SLV Straddled Here

Discussion in 'Options' started by shortie, May 4, 2011.



  1. Per your own screenshots.

    short straddle: 3.8
    long strangle 2.1
    net: 1.7

    T+1
    short straddle: 5
    long strangle: 2.7
    net: 2.3

    Trying to get a max profit of <1.7 by may expiration, you lost 0.6 in a day. If the wings were further out, your loss would be even greater.

    I am not criticizing your diagonal combo as noone can predict a 10% silver drop today, but i am not sure how this trade is considered doing fine right now...
     
    #31     May 5, 2011
  2. because the Wing are June, max gain on May straddle could be as high as 3.8 (a little less due to Wing decay but the Wings are June). From that point of view 0.7 is not such a huge loss given the circumstances. Notice that June put is very close to being in the money, so the losses will be capped soon.

    My plan is to build similar positions after each large SLV move. I should have built one today but I am still working out the best way to do this while watching this position and SLV.

    After several positions are build i expect them to smooth out the unrealized PL.

    I do agree that the wings may be about the correct distance because the losses become a large % of credit during huge moves in the underlying.
     
    #32     May 5, 2011
  3. delta for may 38P is .79
    delta for june 33P is .43

    for a net loss of ~.36 on every $1 drop in the underly. the net loss will gradually decrease and converge to a delta neutral hedge ("capped") after another $10 drop itm. So slv will need to goto $23 then your spread will be capped from further downside risk.

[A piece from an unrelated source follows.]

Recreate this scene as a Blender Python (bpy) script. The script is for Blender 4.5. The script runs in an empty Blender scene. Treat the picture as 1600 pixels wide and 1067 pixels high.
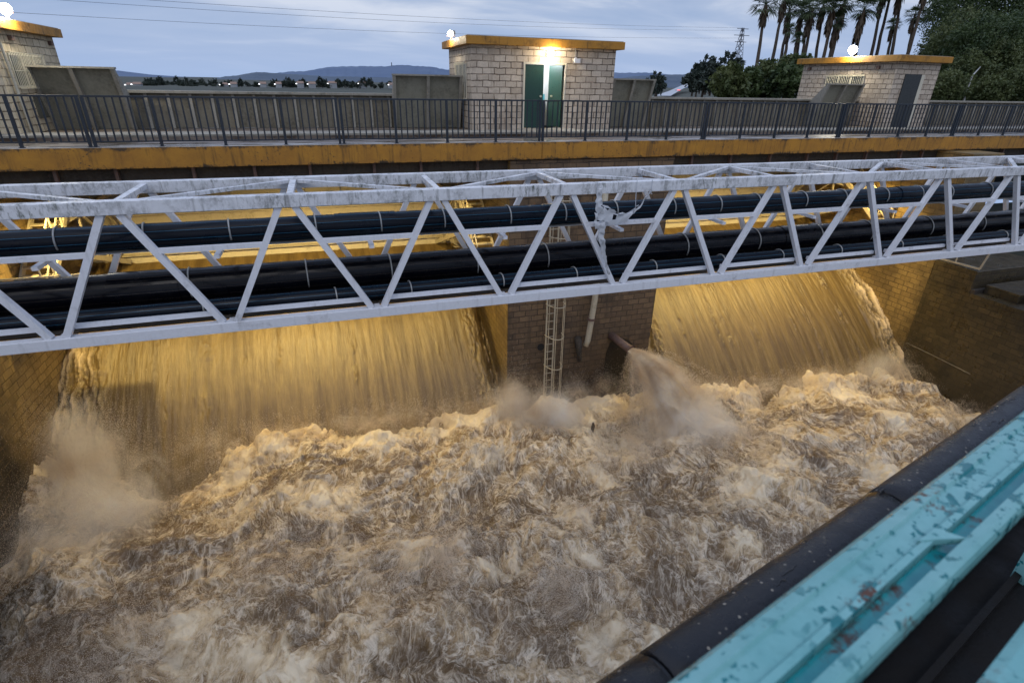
import bpy, math, random
import numpy as np
from mathutils import Vector, Matrix

random.seed(7)
rng = np.random.default_rng(11)
scene = bpy.context.scene
col = scene.collection
PI = math.pi

# ------------------------------------------------------------------ helpers
class MB:
    """collects boxes, bars and tubes in world coordinates"""
    def __init__(s): s.v = []; s.f = []; s.smooth = False
    def add(s, vs, fs):
        n = len(s.v); s.v += [tuple(v) for v in vs]; s.f += [tuple(i + n for i in f) for f in fs]; return s
    def box(s, x0, x1, y0, y1, z0, z1):
        return s.add([(x0,y0,z0),(x1,y0,z0),(x1,y1,z0),(x0,y1,z0),(x0,y0,z1),(x1,y0,z1),(x1,y1,z1),(x0,y1,z1)],
                     [(3,2,1,0),(4,5,6,7),(0,1,5,4),(1,2,6,5),(2,3,7,6),(3,0,4,7)])
    def bar(s, a, b, w, h, upv=(0,0,1)):
        """rectangular bar from a to b: w across, h along upv"""
        a = Vector(a); b = Vector(b); d = (b-a).normalized(); u = Vector(upv)
        sd = d.cross(u)
        if sd.length < 1e-4: sd = d.cross(Vector((0,1,0)))
        sd.normalize(); u = sd.cross(d).normalized()
        vs = []
        for p in (a, b):
            for i, j in ((-1,-1),(1,-1),(1,1),(-1,1)): vs.append(p + sd*(i*w/2) + u*(j*h/2))
        return s.add(vs, [(0,1,2,3),(7,6,5,4),(0,4,5,1),(1,5,6,2),(2,6,7,3),(3,7,4,0)])
    def tube(s, pts, r, n=10, cap=True):
        pts = [Vector(p) for p in pts]; rs = r if isinstance(r, (list, tuple)) else [r]*len(pts)
        vs = []; fs = []; ref = None
        for i, p in enumerate(pts):
            d = (pts[min(i+1, len(pts)-1)] - pts[max(i-1, 0)]).normalized()
            if ref is None:
                ref = d.cross(Vector((0,0,1)))
                if ref.length < .05: ref = d.cross(Vector((1,0,0)))
            ref = (ref - d*ref.dot(d)).normalized(); q = d.cross(ref)
            for k in range(n):
                t = 2*PI*k/n; vs.append(p + ref*(rs[i]*math.cos(t)) + q*(rs[i]*math.sin(t)))
        for i in range(len(pts)-1):
            for k in range(n):
                a = i*n+k; b = i*n+(k+1)%n; fs.append((a, b, b+n, a+n))
        if cap: fs.append(tuple(range(n))[::-1]); fs.append(tuple(range((len(pts)-1)*n, len(pts)*n)))
        return s.add(vs, fs)
    def sweep(s, prof, a, b, closed=True):
        """prof: list of (side, up) offsets swept along a->b (side horizontal)"""
        a = Vector(a); b = Vector(b); d = (b-a).normalized(); sd = d.cross(Vector((0,0,1))).normalized(); u = sd.cross(d)
        n = len(prof); vs = [a+sd*p+u*q for p, q in prof] + [b+sd*p+u*q for p, q in prof]
        fs = [(i, (i+1)%n, (i+1)%n+n, i+n) for i in range(n if closed else n-1)]
        if closed: fs += [tuple(range(n))[::-1], tuple(range(n, 2*n))]
        return s.add(vs, fs)

def tag(o, label=None, cat=None, group=None, kind=None):
    if label: o['label'] = label
    if cat: o['category'] = cat
    if group: o['group'] = group
    if kind: o['kind'] = kind
    return o

def obj(name, mb, mat, parent=None, smooth=False, bevel=0.0, origin=None):
    me = bpy.data.meshes.new(name)
    off = Vector((0,0,0))
    p = parent
    while p is not None: off = off + Vector(p.location); p = p.parent
    org = Vector(origin) - off if origin is not None else Vector((0,0,0))
    tot = off + org
    me.from_pydata([(v[0]-tot.x, v[1]-tot.y, v[2]-tot.z) for v in mb.v], [], mb.f)
    if smooth: me.shade_smooth()
    o = bpy.data.objects.new(name, me); col.objects.link(o)
    o.location = org
    if parent is not None: o.parent = parent
    if mat is not None: me.materials.append(mat)
    if bevel > 0:
        m = o.modifiers.new('bevel', 'BEVEL'); m.width = bevel; m.segments = 2; m.limit_method = 'ANGLE'
    return o

def thing(name, label, cat, loc, group=None):
    o = bpy.data.objects.new(name, None); col.objects.link(o); o.location = loc; o.empty_display_size = .2
    return tag(o, label, cat, group)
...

    you are right on the max profit at may expiration is the straddle premium - june strangle theta decay. For some reason i was thinking short iron butterfly's p&l
     
    #33     May 5, 2011
  4. what you are saying is clearly wrong. once June 33P is in the money, it gains the same amount Short May 38P loses if SLV goes lower from there. By the time SLV @33 both calls are close to worthless so we only look at puts. The bottom line is that ~33 is where the position clearly can't lose any more money. This is not counting the premium I received for Short straddle. So I am guessing ~34 is where my max loss is, not far from what's on the image (before SLV took another 2% dive)
     
    #34     May 5, 2011
  5. FYI:

    I recommend setting up paper trades in My Yahoo using data from Yahoo Finance, you can setup a number of portfolios to watch. I watch my real trades in My Yahoo so that I don't have to login to my trading account and it tracks the real trade almost to the penny.
     
    #35     May 6, 2011
  6. I suggest you look up delta + gamma with regards to pricing behavior first, it's option 101.

    Your statement is completely false.
     
    #36     May 6, 2011
  7. no need for formulas. it is just common sense.
     
    #37     May 6, 2011
  8. donnap

    donnap

    The Junes gonna have some premium to chew through before it matches the May delta. Losses continue well below 33 depending on IV and time remaining.

    Are you looking at expiry values? That's not going to give you an accurate picture.
     
    #38     May 6, 2011
  9. i was wrong. the position needs to get deeper in the money to guarantee P33 and P38 moving at similar rates. but i very much doubt that ~23 is where it happens, seems way too far.
     
    #39     May 6, 2011
  10. spindr0

    spindr0

    The maxiumum gain for the position will be nowhere near $3.80 since you have 2 June legs decaying for nearly 3 weeks. Assuming no IV bump helping the June's, you might get almost $3 but that's only with a perfect close at the short straddle's strike - a very unlikely event. Tho probably irrelevant, expected return for this type of position is a tad over ZERO due to the higher IV of the near month.